Q: Thomas, through all of your travels what are some of your favorite foods/beverages you have gotten to try along the way?

TS-D: I can honestly say nothing beats a nice home-cooked meal. I’ve tried rattle snake, crocodile, fermented shark... lots of weird foods. Some were good and some were not! But having a nice wholesome meal is the best. I don’t mind a beer or nice whiskey either, but water for sure -- everyone loves water right?

Q: Josh, what is your favorite place to eat at in Mentor?

JN: I’m a big Chipotle guy.

Q: What is your pregame routine?

TS-D: Game days for me start the night before. I usually have the same pasta dinner and as much water as I can. A good night sleep is key as well. Next morning, I get up for breakfast and might stretch or do something active at home just to get my muscles loose and my blood flowing if we don’t have a pregame skate. After that, I’ll eat lunch which is usually more pasta and then I won’t eat again until about 3 p.m. before a quick nap if our game is at 7:30. Earlier games change my routine up. After my nap I’ll hit the cold tub. Cold water is great for activating the muscles and promotes blood circulation. 

After that, I change and head to the rink. First thing I do is tape my sticks after changing into my warm-up clothes. Then, I’ll go stretch again and listen to my music just to focus. Once I’m on the ice it’s the same thing every game which I’m sure the fans may have noticed. After on-ice warms ups, I’ll head to the room, listen to some music again and I’ll have a pre-workout drink. I’m not very superstitious -- everything is about preparing to play my best.

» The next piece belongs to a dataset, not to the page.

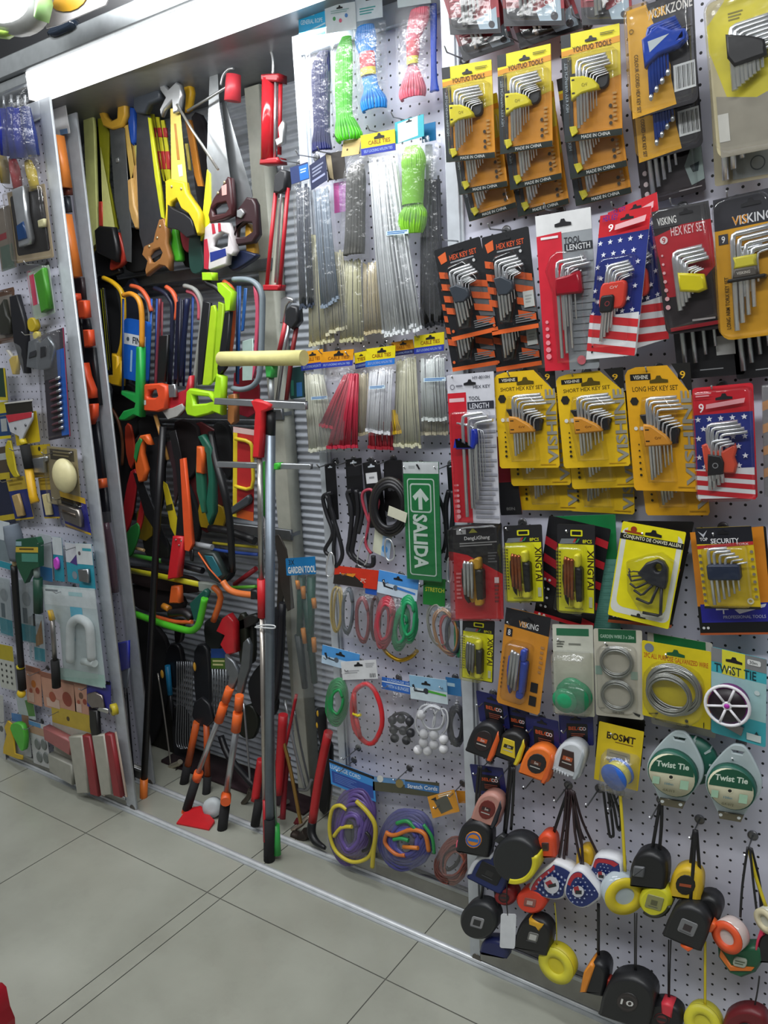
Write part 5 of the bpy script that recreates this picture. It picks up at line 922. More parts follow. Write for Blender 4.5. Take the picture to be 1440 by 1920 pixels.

JN: On game days, I always try to get a light workout in the morning then a good full meal. Laying around all day can make you feel lazy so I always try to stay active and stretch as much as I can. Reading a couple chapters of a book also helps me keep the mind active and better focused when it gets close to game time.

 

We thank both players for their time and wish them best of luck on the rest of their seasons here in Mentor!